▶ Brief
In the material below, please retype the lines from the very first through the one with "S.view_settings.gamma = 1.0;", exactly and without pictures.

▶ Collected material
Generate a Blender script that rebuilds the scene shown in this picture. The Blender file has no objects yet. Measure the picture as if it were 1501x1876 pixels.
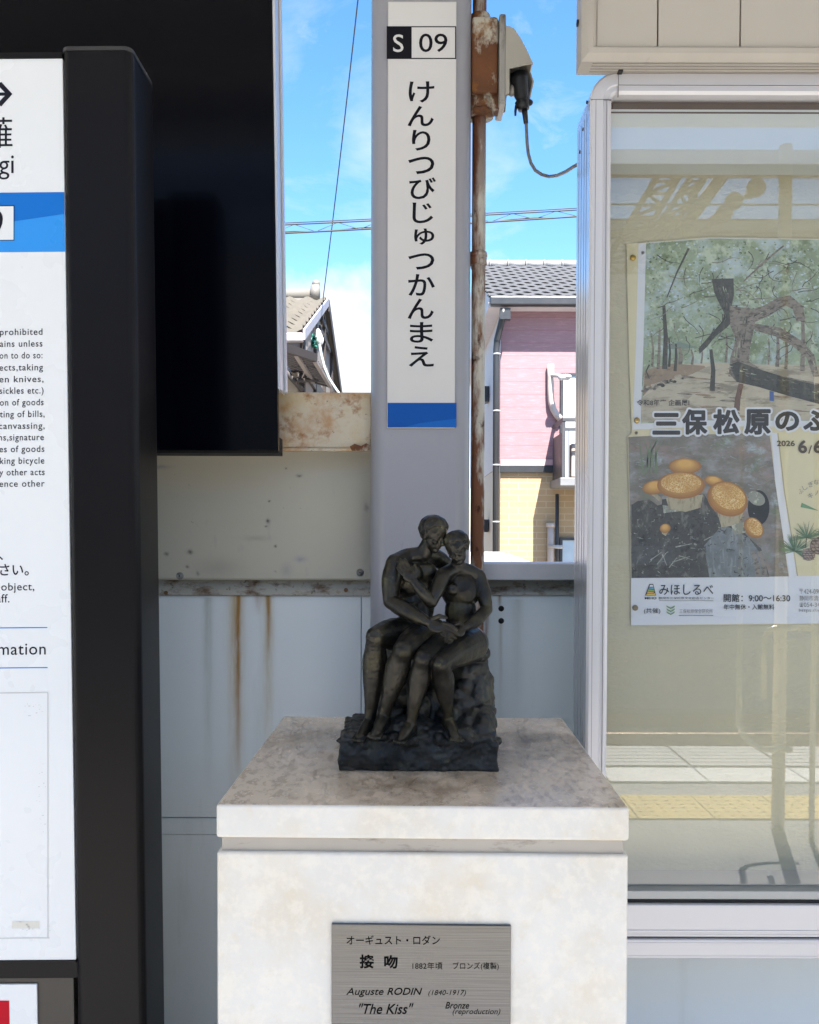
import bpy, bmesh, math, random
from mathutils import Vector, Matrix, noise
rad = math.radians
S = bpy.context.scene
COL = S.collection
random.seed(7)

# ------------------------------------------------------------------ camera
F, W0, H0 = 1590.0, 1501.0, 1876.0          # focal length in photo pixels, photo size
CX, CY = 750.5, 1008.0                      # principal point
CAM = Vector((0.0, 0.0, 1.5))
PITCH, ROLL = 1.2, 0.16
RC = Matrix.Rotation(rad(90 - PITCH), 3, 'X') @ Matrix.Rotation(rad(ROLL), 3, 'Z')
cd = bpy.data.cameras.new('camera'); cam = bpy.data.objects.new('camera', cd); COL.objects.link(cam)
cam.matrix_world = Matrix.Translation(CAM) @ RC.to_4x4()
cd.sensor_fit = 'VERTICAL'; cd.sensor_height = 24.0; cd.lens = F / H0 * 24.0
cd.shift_y = (CY - H0 / 2) / H0; cd.clip_start = 0.05; cd.clip_end = 3000
S.camera = cam

# ------------------------------------------------------------------ sun, sky, exposure
SUNV = Vector((0.20, -0.62, 1.0)).normalized()
SUN_EL = math.asin(SUNV.z); SUN_AZ = math.atan2(SUNV.x, SUNV.y)
sl = bpy.data.lights.new('sun', 'SUN'); sun = bpy.data.objects.new('sun', sl); COL.objects.link(sun)
sl.energy = 3.7; sl.angle = rad(0.5); sl.color = (1.0, 0.96, 0.91)
sun.rotation_euler = (-SUNV).to_track_quat('-Z', 'Y').to_euler(); sun.location = SUNV * 30
S.view_settings.view_transform = 'Standard'; S.view_settings.look = 'None'
S.view_settings.gamma = 1.0; S.view_settings.exposure = 2.65

def P(px, py, Y):
    "point at depth Y seen at photo pixel (px, py)"
    d = RC @ Vector(((px - CX) / F, -(py - CY) / F, -1.0))
    return CAM + d * (Y / d.y)
def PZ(px, py, z):
    d = RC @ Vector(((px - CX) / F, -(py - CY) / F, -1.0))
    return CAM + d * ((z - CAM.z) / d.z)
def ray(px, py):
    return (RC @ Vector(((px - CX) / F, -(py - CY) / F, -1.0))).normalized()

def hx(h):
    h = h.lstrip('#'); c = [int(h[i:i + 2], 16) / 255 for i in (0, 2, 4)]
    return tuple(((v / 12.92) if v <= .04045 else ((v + .055) / 1.055) ** 2.4) for v in c) + (1.0,)

# ------------------------------------------------------------------ node helpers
def nd(nt, t, ins=None, **kw):
    n = nt.nodes.new(t)
    for k, v in kw.items(): setattr(n, k, v)
    for k, v in (ins or {}).items():
        if isinstance(v, bpy.types.NodeSocket): nt.links.new(v, n.inputs[k])
        else: n.inputs[k].default_value = v
    return n
def mth(nt, op, a, b=0.0, clamp=False):
    return nd(nt, 'ShaderNodeMath', {0: a, 1: b}, operation=op, use_clamp=clamp).outputs[0]
def mixc(nt, fac, a, b, bt='MIX'):
    n = nt.nodes.new('ShaderNodeMix'); n.data_type = 'RGBA'; n.blend_type = bt
    for i, v in ((0, fac), (6, a), (7, b)):
        if isinstance(v, bpy.types.NodeSocket): nt.links.new(v, n.inputs[i])
        else: n.inputs[i].default_value = v
    return n.outputs[2]
def ramp01(nt, v, lo, hi):
    return nd(nt, 'ShaderNodeMapRange', {'Value': v, 'From Min': lo, 'From Max': hi}, clamp=True).outputs[0]
def noise_(nt, vec, scale, detail=4, rough=.6, dist=0):
    return nd(nt, 'ShaderNodeTexNoise', {'Vector': vec, 'Scale': scale, 'Detail': detail, 'Roughness': rough, 'Distortion': dist}).outputs['Fac']
def stretch(nt, vec, s, off=(0, 0, 0)):
    return nd(nt, 'ShaderNodeMapping', {'Vector': vec, 'Scale': s, 'Location': off}).outputs[0]

MATS = {}
def mat(name, col, rough=.5, metal=0.0, spec=.5, var=.06, vscale=6, bump=0.0, bscale=80, bstr=(1, 1, 1), layers=(), streaks=(), coat=0, aniso=0, fn=None, spots=()):
    """layers: (colour, noise scale, lo, hi, stretch, strength, detail); streaks: (x0, width, z_top, z_bottom, strength, colour)"""
    if name in MATS: return MATS[name]
    m = bpy.data.materials.new(name); m.use_nodes = True; nt = m.node_tree
    b = nt.nodes['Principled BSDF']
    vec = nd(nt, 'ShaderNodeTexCoord').outputs['Object']
    base = hx(col) if isinstance(col, str) else tuple(col) + (1.0,)
    c = base
    nv = noise_(nt, vec, vscale, 5)
    k = ramp01(nt, nv, .25, .75)
    dark = tuple(v * (1 - var * 1.6) for v in base[:3]) + (1,); lite = tuple(min(1, v * (1 + var)) for v in base[:3]) + (1,)
    c = mixc(nt, k, dark, lite)
    rg = mth(nt, 'ADD', mth(nt, 'MULTIPLY', mth(nt, 'SUBTRACT', nv, .5), .25), rough, True)
    for i, L in enumerate(layers):
        lc, sc, lo, hi, st, amt, det = (tuple(L) + (None,) * 7)[:7]
        v2 = stretch(nt, vec, st or (1, 1, 1), (3.1 * i + 1.7, 7.3 * i, 2.2 * i))
        f = mth(nt, 'MULTIPLY', ramp01(nt, noise_(nt, v2, sc, det or 6, .65), lo, hi), 1.0 if amt is None else amt)
        c = mixc(nt, f, c, hx(lc)); rg = mth(nt, 'ADD', rg, mth(nt, 'MULTIPLY', f, .2), True)
    if streaks:
        sep = nd(nt, 'ShaderNodeSeparateXYZ', {0: vec}).outputs
        wob = mth(nt, 'MULTIPLY', mth(nt, 'SUBTRACT', noise_(nt, stretch(nt, vec, (1, 1, .35)), 30, 3), .5), .008)
        fade = noise_(nt, stretch(nt, vec, (1, 1, .12)), 90, 4)
        for (x0, w, zt, zb, amt, sc) in streaks:
            dx = mth(nt, 'DIVIDE', mth(nt, 'ADD', mth(nt, 'SUBTRACT', sep[0], x0), wob), w)
            g = mth(nt, 'POWER', 2.718, mth(nt, 'MULTIPLY', mth(nt, 'MULTIPLY', dx, dx), -1.0))
            vz = mth(nt, 'MULTIPLY', ramp01(nt, sep[2], zb, zt), ramp01(nt, sep[2], zt + .004, zt))
            f = mth(nt, 'MULTIPLY', mth(nt, 'MULTIPLY', g, vz), mth(nt, 'MULTIPLY', ramp01(nt, fade, .1, .55), amt), True)
            c = mixc(nt, f, c, hx(sc))
    if spots:
        wv = nd(nt, 'ShaderNodeVectorMath', {0: vec, 1: nd(nt, 'ShaderNodeVectorMath', {0: nd(nt, 'ShaderNodeTexNoise', {'Vector': vec, 'Scale': 90.0, 'Detail': 4.0}).outputs['Color'], 'Scale': .008}, operation='SCALE').outputs[0]}, operation='ADD').outputs[0]
        sp2 = nd(nt, 'ShaderNodeSeparateXYZ', {0: wv}).outputs
        for (x0, z0, rx, rz, amt, sc) in spots:
            dx = mth(nt, 'DIVIDE', mth(nt, 'SUBTRACT', sp2[0], x0 + .004), rx); dz = mth(nt, 'DIVIDE', mth(nt, 'SUBTRACT', sp2[2], z0 + .004), rz)
            f = mth(nt, 'MULTIPLY', mth(nt, 'POWER', 2.718, mth(nt, 'MULTIPLY', mth(nt, 'ADD', mth(nt, 'MULTIPLY', dx, dx), mth(nt, 'MULTIPLY', dz, dz)), -1.0)), amt)
            c = mixc(nt, f, c, hx(sc))
    if fn: c = fn(nt, vec, c)
    if isinstance(c, bpy.types.NodeSocket): nt.links.new(c, b.inputs['Base Color'])
    else: b.inputs['Base Color'].default_value = c
    nt.links.new(rg, b.inputs['Roughness'])
    b.inputs['Metallic'].default_value = metal; b.inputs['Specular IOR Level'].default_value = spec
    b.inputs['Coat Weight'].default_value = coat; b.inputs['Coat Roughness'].default_value = .1
    b.inputs['Anisotropic'].default_value = aniso
    if bump:
        hgt = noise_(nt, stretch(nt, vec, bstr), bscale, 5, .6)
        bp = nd(nt, 'ShaderNodeBump', {'Height': hgt, 'Strength': bump, 'Distance': .01})
        nt.links.new(bp.outputs[0], b.inputs['Normal'])
    MATS[name] = m
    return m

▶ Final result
Generate a Blender script that rebuilds the scene shown in this picture. The Blender file has no objects yet. Measure the picture as if it were 1501x1876 pixels.
import bpy, bmesh, math, random
from mathutils import Vector, Matrix, noise
rad = math.radians
S = bpy.context.scene
COL = S.collection
random.seed(7)

# ------------------------------------------------------------------ camera
F, W0, H0 = 1590.0, 1501.0, 1876.0          # focal length in photo pixels, photo size
CX, CY = 750.5, 1008.0                      # principal point
CAM = Vector((0.0, 0.0, 1.5))
PITCH, ROLL = 1.2, 0.16
RC = Matrix.Rotation(rad(90 - PITCH), 3, 'X') @ Matrix.Rotation(rad(ROLL), 3, 'Z')
cd = bpy.data.cameras.new('camera'); cam = bpy.data.objects.new('camera', cd); COL.objects.link(cam)
cam.matrix_world = Matrix.Translation(CAM) @ RC.to_4x4()
cd.sensor_fit = 'VERTICAL'; cd.sensor_height = 24.0; cd.lens = F / H0 * 24.0
cd.shift_y = (CY - H0 / 2) / H0; cd.clip_start = 0.05; cd.clip_end = 3000
S.camera = cam

# ------------------------------------------------------------------ sun, sky, exposure
SUNV = Vector((0.20, -0.62, 1.0)).normalized()
SUN_EL = math.asin(SUNV.z); SUN_AZ = math.atan2(SUNV.x, SUNV.y)
sl = bpy.data.lights.new('sun', 'SUN'); sun = bpy.data.objects.new('sun', sl); COL.objects.link(sun)
sl.energy = 3.7; sl.angle = rad(0.5); sl.color = (1.0, 0.96, 0.91)
sun.rotation_euler = (-SUNV).to_track_quat('-Z', 'Y').to_euler(); sun.location = SUNV * 30
S.view_settings.view_transform = 'Standard'; S.view_settings.look = 'None'
S.view_settings.gamma = 1.0; S.view_settings.exposure = 2.65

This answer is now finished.